Question

A 4.5 cm needle is placed 12 cm away from a convex mirror of focal length 15 cm. Give the location of the image and the magnification. Describe what happens as the needle is moved farther from the mirror.

Answer 1

Hint:We are given the convex mirror- the convex mirror is also known as the diverging mirror as it diverges a parallel beam of light. We are provided with the height of the object, object distance, focal length of the convex mirror. We can use the mirror formula to arrive at our answer.

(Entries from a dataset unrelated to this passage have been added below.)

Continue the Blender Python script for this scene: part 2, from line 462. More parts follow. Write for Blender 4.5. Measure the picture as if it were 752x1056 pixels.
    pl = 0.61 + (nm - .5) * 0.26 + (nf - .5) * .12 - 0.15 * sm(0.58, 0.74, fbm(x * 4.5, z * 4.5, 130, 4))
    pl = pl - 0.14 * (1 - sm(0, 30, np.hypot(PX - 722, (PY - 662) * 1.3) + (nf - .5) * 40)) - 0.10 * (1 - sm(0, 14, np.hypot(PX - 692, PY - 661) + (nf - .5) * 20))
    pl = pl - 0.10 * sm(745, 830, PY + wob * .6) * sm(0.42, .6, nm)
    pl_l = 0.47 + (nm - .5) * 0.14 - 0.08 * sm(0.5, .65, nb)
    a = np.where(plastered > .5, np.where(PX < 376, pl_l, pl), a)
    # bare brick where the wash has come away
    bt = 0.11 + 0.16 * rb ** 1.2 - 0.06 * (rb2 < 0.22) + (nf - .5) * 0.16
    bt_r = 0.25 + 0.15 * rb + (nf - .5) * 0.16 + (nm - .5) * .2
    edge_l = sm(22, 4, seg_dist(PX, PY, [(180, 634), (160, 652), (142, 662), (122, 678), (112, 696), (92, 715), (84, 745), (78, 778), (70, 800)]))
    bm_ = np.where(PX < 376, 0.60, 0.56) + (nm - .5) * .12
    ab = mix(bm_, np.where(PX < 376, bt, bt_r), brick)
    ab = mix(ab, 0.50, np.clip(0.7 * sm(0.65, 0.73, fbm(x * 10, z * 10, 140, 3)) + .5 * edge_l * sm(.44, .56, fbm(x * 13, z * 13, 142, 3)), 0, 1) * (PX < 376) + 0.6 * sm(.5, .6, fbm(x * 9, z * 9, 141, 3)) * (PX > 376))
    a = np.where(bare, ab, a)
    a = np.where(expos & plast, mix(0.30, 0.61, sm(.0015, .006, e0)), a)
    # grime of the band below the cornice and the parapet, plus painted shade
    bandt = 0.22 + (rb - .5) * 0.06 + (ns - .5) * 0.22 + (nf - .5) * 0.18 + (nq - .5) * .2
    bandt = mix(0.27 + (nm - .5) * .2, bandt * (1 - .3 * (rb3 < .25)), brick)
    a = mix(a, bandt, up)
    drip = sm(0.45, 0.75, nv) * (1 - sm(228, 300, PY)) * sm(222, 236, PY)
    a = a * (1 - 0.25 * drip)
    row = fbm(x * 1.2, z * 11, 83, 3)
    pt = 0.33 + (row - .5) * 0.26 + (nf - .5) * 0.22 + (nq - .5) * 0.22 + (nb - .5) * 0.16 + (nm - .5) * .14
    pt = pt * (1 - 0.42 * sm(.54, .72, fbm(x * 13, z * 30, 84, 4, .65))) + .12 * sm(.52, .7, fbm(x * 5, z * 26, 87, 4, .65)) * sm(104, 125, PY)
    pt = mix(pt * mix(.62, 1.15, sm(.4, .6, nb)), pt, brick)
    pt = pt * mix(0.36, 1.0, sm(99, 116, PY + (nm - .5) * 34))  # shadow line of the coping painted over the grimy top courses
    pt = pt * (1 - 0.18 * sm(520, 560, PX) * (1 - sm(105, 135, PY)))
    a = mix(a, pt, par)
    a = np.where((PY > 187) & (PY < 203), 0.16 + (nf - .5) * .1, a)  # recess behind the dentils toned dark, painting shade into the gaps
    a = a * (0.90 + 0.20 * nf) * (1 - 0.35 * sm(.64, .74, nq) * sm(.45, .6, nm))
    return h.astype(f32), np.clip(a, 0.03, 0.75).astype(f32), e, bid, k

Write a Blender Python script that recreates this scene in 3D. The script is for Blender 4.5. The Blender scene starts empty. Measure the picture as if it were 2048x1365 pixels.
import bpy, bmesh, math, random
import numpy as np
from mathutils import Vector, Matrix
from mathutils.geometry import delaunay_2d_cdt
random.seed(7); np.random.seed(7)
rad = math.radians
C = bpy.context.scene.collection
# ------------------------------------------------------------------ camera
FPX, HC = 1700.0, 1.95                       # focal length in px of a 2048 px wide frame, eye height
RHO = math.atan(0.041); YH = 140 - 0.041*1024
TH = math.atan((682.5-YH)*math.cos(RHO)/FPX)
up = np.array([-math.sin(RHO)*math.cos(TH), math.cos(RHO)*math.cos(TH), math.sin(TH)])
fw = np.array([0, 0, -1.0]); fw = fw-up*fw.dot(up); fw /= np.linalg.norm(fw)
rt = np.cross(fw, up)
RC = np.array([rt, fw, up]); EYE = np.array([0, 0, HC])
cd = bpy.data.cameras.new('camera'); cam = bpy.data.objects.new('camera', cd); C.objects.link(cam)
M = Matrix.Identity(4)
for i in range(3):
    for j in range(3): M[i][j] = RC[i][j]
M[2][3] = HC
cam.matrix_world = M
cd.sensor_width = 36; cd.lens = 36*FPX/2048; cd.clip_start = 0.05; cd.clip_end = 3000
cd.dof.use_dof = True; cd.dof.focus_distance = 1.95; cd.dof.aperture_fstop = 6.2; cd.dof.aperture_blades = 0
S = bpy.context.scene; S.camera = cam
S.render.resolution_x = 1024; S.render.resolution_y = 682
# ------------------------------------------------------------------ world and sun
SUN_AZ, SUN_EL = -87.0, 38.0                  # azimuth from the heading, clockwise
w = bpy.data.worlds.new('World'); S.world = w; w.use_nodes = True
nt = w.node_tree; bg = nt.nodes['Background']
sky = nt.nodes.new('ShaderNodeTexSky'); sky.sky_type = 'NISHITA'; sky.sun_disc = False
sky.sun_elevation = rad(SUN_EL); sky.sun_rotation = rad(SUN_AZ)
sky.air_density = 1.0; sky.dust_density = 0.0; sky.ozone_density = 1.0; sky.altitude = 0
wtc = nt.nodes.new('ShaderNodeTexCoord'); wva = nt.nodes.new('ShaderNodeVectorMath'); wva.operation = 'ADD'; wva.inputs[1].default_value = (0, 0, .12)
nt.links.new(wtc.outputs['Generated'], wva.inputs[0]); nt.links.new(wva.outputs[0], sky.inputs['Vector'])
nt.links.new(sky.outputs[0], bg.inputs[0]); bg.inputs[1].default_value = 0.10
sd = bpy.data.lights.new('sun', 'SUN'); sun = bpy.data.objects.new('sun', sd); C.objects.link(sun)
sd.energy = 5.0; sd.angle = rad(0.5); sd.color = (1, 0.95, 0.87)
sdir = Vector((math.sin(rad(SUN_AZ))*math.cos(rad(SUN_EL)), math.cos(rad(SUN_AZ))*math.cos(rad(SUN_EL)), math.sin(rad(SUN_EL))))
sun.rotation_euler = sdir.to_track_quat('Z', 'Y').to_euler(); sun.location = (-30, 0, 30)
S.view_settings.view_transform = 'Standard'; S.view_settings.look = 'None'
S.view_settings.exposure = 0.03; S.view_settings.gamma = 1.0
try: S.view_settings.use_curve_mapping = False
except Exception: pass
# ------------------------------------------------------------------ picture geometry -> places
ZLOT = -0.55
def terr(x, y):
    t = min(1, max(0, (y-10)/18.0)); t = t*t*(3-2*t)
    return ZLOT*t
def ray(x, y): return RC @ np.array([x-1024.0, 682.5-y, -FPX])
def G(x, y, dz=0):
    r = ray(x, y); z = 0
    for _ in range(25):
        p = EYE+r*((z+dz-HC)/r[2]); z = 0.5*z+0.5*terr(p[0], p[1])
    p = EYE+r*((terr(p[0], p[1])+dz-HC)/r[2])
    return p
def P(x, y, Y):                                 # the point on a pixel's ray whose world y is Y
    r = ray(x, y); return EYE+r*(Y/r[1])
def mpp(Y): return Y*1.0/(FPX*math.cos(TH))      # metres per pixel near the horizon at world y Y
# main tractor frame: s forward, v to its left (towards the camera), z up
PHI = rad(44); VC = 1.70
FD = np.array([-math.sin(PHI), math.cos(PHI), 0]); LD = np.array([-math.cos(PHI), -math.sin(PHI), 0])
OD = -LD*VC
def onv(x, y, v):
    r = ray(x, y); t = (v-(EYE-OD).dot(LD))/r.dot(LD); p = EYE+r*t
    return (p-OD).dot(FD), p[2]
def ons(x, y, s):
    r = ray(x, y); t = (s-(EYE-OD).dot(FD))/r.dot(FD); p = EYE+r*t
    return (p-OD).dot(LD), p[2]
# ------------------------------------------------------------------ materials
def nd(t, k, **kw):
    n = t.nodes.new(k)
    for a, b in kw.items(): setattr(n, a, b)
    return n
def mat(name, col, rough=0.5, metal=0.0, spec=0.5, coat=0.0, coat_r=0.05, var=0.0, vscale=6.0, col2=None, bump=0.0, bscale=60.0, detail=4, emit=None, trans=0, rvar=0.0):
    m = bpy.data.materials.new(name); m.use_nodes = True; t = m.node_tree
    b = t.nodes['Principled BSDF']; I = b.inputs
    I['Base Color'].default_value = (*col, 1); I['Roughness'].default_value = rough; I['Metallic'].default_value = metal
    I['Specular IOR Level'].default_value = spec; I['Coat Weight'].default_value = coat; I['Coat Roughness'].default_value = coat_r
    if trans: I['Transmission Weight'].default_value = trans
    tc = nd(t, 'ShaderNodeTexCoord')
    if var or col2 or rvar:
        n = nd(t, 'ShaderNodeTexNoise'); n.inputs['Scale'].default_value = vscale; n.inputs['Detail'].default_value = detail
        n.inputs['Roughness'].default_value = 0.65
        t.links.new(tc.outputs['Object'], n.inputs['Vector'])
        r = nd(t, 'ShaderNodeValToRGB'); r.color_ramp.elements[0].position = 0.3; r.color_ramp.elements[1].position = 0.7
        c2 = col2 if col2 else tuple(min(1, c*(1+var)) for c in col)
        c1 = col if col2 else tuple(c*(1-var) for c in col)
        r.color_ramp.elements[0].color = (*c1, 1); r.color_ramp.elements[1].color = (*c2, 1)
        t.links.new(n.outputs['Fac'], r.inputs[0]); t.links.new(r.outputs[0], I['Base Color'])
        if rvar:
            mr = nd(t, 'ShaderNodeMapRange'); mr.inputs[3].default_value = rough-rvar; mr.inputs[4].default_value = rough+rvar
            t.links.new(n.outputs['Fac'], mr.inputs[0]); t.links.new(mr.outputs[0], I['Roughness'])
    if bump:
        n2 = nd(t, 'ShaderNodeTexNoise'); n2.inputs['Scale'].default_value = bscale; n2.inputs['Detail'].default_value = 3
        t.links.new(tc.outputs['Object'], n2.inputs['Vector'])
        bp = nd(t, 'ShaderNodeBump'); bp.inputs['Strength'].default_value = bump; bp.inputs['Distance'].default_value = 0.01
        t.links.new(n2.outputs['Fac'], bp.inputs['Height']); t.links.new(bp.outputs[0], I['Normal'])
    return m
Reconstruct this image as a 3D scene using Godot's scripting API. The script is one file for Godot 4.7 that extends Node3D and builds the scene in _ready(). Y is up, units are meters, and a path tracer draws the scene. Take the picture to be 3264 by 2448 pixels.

Complete step by step answer:
Height of the object, \[{{h}_{0}}=4.5cm\]
Object distance, considering the sign conventions, \[u=-12cm\]
The focal length of a convex mirror, \[f=15cm\]
Using the mirror formula,
\[\begin{align}
& \dfrac{1}{f}=\dfrac{1}{v}+\dfrac{1}{u} \\
&\Rightarrow \dfrac{1}{15}=\dfrac{1}{v}-\dfrac{1}{12} \\
&\Rightarrow \dfrac{1}{v}=\dfrac{1}{15}+\dfrac{1}{12} \\
&\Rightarrow \dfrac{1}{v}=\dfrac{4+5}{60} \\
&\therefore v=-6.7cm \\
\end{align}\]
Hence, the image of the needle is 6.7 cm away from the mirror. Also, it is on the other side of the mirror.
Now to find about the nature and size of the image we have to use the concept of magnification,
\[m=\dfrac{-v}{u}=\dfrac{6.7}{12}=0.56\]
The magnification comes out to be positive and is smaller than one. Thus, the image formed is diminished and is erect and the nature of the image is virtual. If the needle is moved farther from the mirror, the size of the image will reduce gradually.

Note: Always remember that the focal length of concave mirror is positive and the focal length of convex mirror is negative. The magnification if positive means the image is inverted and if the magnification is negative means the image is erect.